3. OAuth replication.  I've extended the JSON sent via POST when initiating a 
replication as follows:

{
 source: {
   url: <url>,
   auth: {
     oauth: {
       consumer_key: <oauth_consumer_key>,
       consumer_secret: <oauth_consumer_secret>,
       token_secret: <oauth_token_secret>,
       token: <oauth_token>
     }
   }
 },
 target: /* same syntax as source, or string for a URL with no auth info, or 
string for local database name */
}

4. This patch also includes cookie-authentication support to CouchDB.  I've 
covered this here: 
http://www.jasondavies.com/blog/2009/05/27/secure-cookie-authentication-couchdb/

The cookie-authentication branch is being used on a couple of live sites and 
the branch has also been worked on by jchris and benoitc.  As well as cookie 
auth it includes the beginnings of support for a per-node user database, with 
APIs for creating/deleting users etc.

  was:
This patch adds OAuth support to CouchDB.

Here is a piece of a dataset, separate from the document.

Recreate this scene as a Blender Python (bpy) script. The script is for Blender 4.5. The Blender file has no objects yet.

In order to do this, a couple of changes have been made to the way auth 
handlers are used.  Essentially, the patch allows multiple handlers to be 
specified in a comma-separated list in the following in the [httpd] section of 
your .ini config e.g.

    authentication_handlers = {couch_httpd_oauth, 
oauth_authentication_handler}, {couch_httpd_auth, 
default_authentication_handler}

2. Now for the OAuth consumer keys and secrets: for Ubuntu I would advise 
creating a new config file in $PREFIX/etc/couchdb/default.d/ called oauth.ini 
or similar.  This should get read by CouchDB's startup script when it loads its 
config files (e.g. default.ini and local.ini as well).  There are three 
sections available:

i. [oauth_consumer_secrets] <consumer_key> = <consumer_secret>
ii. [oauth_token_secrets] <oauth_token> = <oauth_token_secret>
iii. [oauth_token_users] <oauth_token> = <username>

The format I've used above is [section name] followed by how the keys and 
values for that section will look on subsequent lines.  The secrets are a way 
for the consumer to prove that it owns the corresponding consumer key or access 
token.  The mapping of auth tokens to usernames is a way to specify which 
user/roles to give to a consumer with a given access token.

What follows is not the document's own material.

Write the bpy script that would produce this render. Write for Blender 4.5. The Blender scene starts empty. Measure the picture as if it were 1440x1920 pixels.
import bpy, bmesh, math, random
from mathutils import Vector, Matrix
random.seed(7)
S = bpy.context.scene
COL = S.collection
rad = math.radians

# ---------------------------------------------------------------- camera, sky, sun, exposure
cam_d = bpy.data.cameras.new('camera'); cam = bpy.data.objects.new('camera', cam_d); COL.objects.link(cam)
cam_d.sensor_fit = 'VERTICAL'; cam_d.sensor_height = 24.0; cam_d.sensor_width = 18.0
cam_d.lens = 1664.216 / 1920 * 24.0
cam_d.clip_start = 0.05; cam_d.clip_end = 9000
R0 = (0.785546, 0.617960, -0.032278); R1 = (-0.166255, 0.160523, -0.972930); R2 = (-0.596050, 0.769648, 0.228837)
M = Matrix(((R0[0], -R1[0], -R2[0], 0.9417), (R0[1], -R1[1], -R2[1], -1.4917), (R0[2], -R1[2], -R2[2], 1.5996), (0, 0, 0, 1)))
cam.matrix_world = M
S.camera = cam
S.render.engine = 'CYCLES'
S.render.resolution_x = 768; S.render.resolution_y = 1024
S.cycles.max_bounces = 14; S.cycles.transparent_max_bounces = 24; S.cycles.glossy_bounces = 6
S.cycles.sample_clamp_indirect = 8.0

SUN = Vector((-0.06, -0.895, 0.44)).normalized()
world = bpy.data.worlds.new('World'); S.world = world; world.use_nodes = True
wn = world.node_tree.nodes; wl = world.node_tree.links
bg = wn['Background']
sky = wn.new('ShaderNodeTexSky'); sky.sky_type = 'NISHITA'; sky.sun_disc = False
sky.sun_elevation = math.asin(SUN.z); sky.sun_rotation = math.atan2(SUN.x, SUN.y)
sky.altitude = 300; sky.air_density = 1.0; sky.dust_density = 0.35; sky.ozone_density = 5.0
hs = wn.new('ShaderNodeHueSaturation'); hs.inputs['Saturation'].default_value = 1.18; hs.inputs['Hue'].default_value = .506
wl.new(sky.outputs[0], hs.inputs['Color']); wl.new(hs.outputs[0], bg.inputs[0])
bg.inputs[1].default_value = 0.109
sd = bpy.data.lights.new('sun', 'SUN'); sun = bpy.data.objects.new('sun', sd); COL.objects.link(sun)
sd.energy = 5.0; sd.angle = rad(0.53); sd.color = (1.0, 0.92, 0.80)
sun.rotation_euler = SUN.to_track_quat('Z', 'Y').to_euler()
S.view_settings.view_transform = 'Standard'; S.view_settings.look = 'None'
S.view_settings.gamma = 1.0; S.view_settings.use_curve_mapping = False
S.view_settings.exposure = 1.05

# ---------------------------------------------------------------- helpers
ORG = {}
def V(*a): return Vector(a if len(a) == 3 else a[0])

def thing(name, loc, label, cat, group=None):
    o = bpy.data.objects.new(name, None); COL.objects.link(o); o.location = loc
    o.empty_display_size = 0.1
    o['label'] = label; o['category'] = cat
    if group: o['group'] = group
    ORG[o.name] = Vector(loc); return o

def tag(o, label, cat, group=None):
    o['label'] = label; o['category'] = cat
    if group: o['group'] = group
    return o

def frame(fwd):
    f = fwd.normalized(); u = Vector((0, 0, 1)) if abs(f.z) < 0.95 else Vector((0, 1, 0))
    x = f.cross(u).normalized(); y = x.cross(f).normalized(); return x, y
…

3. OAuth replication.  I've extended the JSON sent via POST when initiating a 
replication as follows:

{
 source: {
   url: <url>,
   auth: {
     oauth: {
       consumer_key: <oauth_consumer_key>,
       consumer_secret: <oauth_consumer_secret>,
       token_secret: <oauth_token_secret>,
       token: <oauth_token>
     }
   }
 },
 target: /* same syntax as source, or string for a URL with no auth info, or 
string for local database name */
}



> OAuth authentication support (2-legged initially) and cookie-based 
> authentication
> ---------------------------------------------------------------------------------
>
>                 Key: COUCHDB-420
>                 URL: https://issues.apache.org/jira/browse/COUCHDB-420
>             Project: CouchDB
>          Issue Type: New Feature
>          Components: HTTP Interface
>            Reporter: Jason Davies
>             Fix For: 0.10
>
>
> This patch adds two-legged OAuth support to CouchDB.
> 1. In order to do this, a couple of changes have been made to the way auth 
> handlers are used.  Essentially, the patch allows multiple handlers to be 
> specified in a comma-separated list in the following in the [httpd] section 
> of your .ini config e.g.
>     authentication_handlers = {couch_httpd_oauth, 
> oauth_authentication_handler}, {couch_httpd_auth, 
> default_authentication_handler}
> The handlers are tried in order until one of them successfully authenticates 
> and sets user_ctx on the request.  Then the request is passed to the main 
> handler.
> 2. Now for the OAuth consumer keys and secrets: as Ubuntu need to be able to 
> bootstrap this i.e. add tokens without a running CouchDB, I have advised 
> creating a new config file in $PREFIX/etc/couchdb/default.d/ called oauth.ini 
> or similar.  This should get read by CouchDB's startup script when it loads 
> its config files (e.g. default.ini and local.ini as well).  There are three 
> sections available:
> i. [oauth_consumer_secrets] <consumer_key> = <consumer_secret>
> ii. [oauth_token_secrets] <oauth_token> = <oauth_token_secret>
> iii. [oauth_token_users] <oauth_token> = <username>
> The format I've used above is [section name] followed by how the keys and 
> values for that section will look on subsequent lines.  The secrets are a way 
> for the consumer to prove that it owns the corresponding consumer key or 
> access token.  The mapping of auth tokens to usernames is a way to specify 
> which user/roles to give to a consumer with a given access token.
> In the future we will also store tokens in the user database (see below).
> 3. OAuth replication.  I've extended the JSON sent via POST when initiating a 
> replication as follows:
> {
>  source: {
>    url: <url>,
>    auth: {
>      oauth: {
>        consumer_key: <oauth_consumer_key>,
>        consumer_secret: <oauth_consumer_secret>,
>        token_secret: <oauth_token_secret>,
>        token: <oauth_token>
>      }
>    }
>  },
>  target: /* same syntax as source, or string for a URL with no auth info, or 
> string for local database name */
> }
> 4. This patch also includes cookie-authentication support to CouchDB.  I've 
> covered this here: 
> http://www.jasondavies.com/blog/2009/05/27/secure-cookie-authentication-couchdb/
> The cookie-authentication branch is being used on a couple of live sites and 
> the branch has also been worked on by jchris and benoitc.  As well as cookie 
> auth it includes the beginnings of support for a per-node user database, with 
> APIs for creating/deleting users etc.